What the radiation dose levels mean

March 17, 2011 12:25 am | Updated October 18, 2016 02:50 pm IST

Every nuclear site in Japan has in place a permanent radiation monitoring system. This includes many fixed measuring posts at site boundaries, mobile measuring equipment which checks environmental radiation levels inside and outside the site boundary and permanent radiation monitoring equipment at the ventilation stack exhaust and cooling water outlets of the plants (NucNet No 62a ).

The earthquake did not damage this system seriously. Radiation levels at various monitoring posts at the boundary of Fukushima-1 nuclear power station began to rise with ups and downs depending on weather and activity levels and showed steadily increasing levels.

The background radiation levels were of the order of 0.07 microSv/hr; it rose to a few tens of microSv/hr and later to tens of milliSv/hr in the vicinity of the plant

At 11:00, 16 March, the dose at the Plant border was 3.3 milliSv/hr; evacuation area is up to 20 km from nuclear power plant.

People who stay in 20km to 30 km from the Fukushima- Daiichi are advised to stay indoors. For Fukushima-2 nuclear power station the radiation level at the plant border I was 0386 milliSv/hr at 4:00 16 March

For units 2, 3 &4, the dose levels at different locations continue to be a few tens or few hundreds of milliSv measured at different times.

Iodine-131, caesium-134, caesium-137, radioisotopes of xenon, krypton and other radionuclides released from the stricken nuclear reactors can cause exposure to the individuals. Among these, iodine-131 is very important during the early phase of the accident. Authorities distribute stable iodine tablets to the public if there is a possibility of exposure.

Generally, counter measures include sheltering, ad hoc respiratory protection, administration of stable iodine, evacuation, relocation, control of access, control of food and water and use of stored animal feed and decontamination of affected areas and buildings ( AERB guide SG/HS-1)

Iodine tablets

Stable iodine if present in the thyroid will prevent absorption of radioiodine by that organ. The dose reduction of 100 per cent is possible if stable iodine is administered before exposure. With administration one hour after exposure, the dose reduction will be 80 per cent if consumed after six hours of exposure stable iodine helps to lower dose to 50 per cent a day after it does not protect at all.

Impact on India

The radiological impact on India due to the radioactive releases from the Fukushima nuclear power plant will be an insignificant fraction of that, if any, due to natural background radiation. It will not cause any life-threatening doses to any one in India

Since we have state-of -the art radioactivity measuring procedures with ultra sensitive equipment, we may be, in the coming weeks, able to detect iodine -131, if the reactors released large amounts of the isotope.

Indian scientists measured traces of iodine-131 released from Chernobyl a few weeks after the accident.

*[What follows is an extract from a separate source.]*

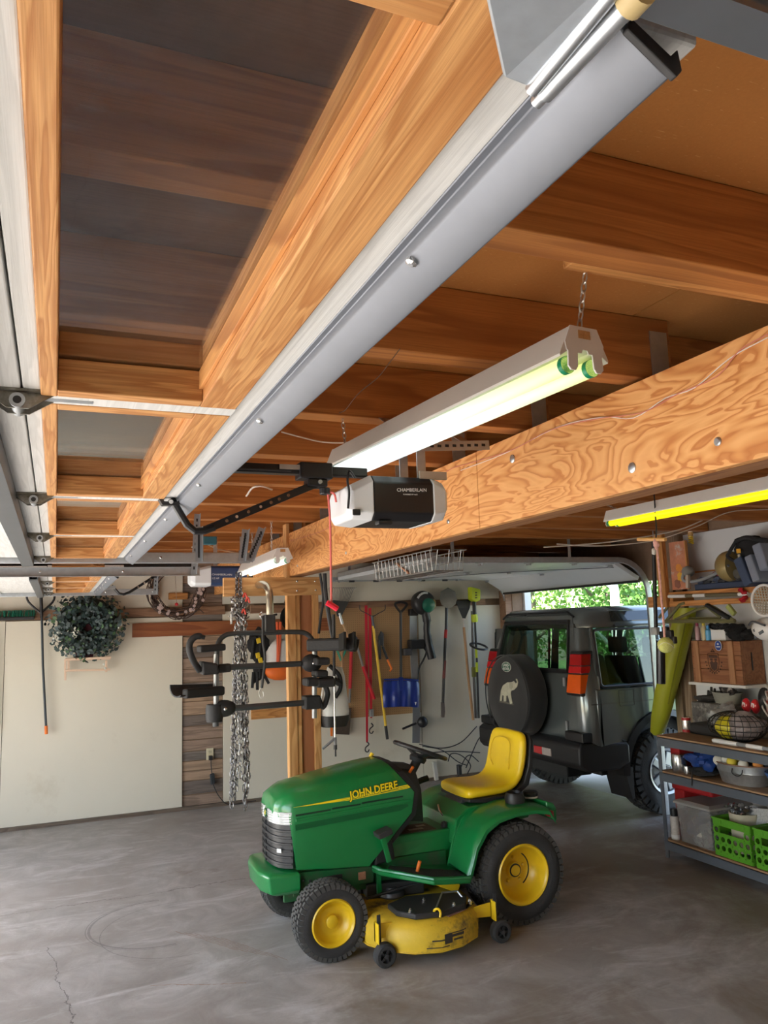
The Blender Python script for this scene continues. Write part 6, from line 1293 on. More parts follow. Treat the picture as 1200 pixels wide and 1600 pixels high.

Health physicists in every Indian nuclear power station routinely measure iodine -131 in goats' thyroid. Traces of iodine-131 may be deposited over grass in due course. Thyroid takes up the isotope. Extremely small amounts of radioiodine can thus be measured.

Indian scientists have measured iodine-131 on a few occasions over the past several decades. They detected the iodine-131 fall out from the Chinese and French atmospheric weapons testing and from the accident at the Chernobyl nuclear power station. In all these cases the doses to people were trivial and a negligible fraction of the dose due to background radiation.

We have reliable and sensitive techniques of measuring radioactivity in food stuffs. The administrative net work to collect food samples is also in place. This may be activated as a matter of abundant caution if there is any need. The accident at Fukushima is likely to have only local consequences.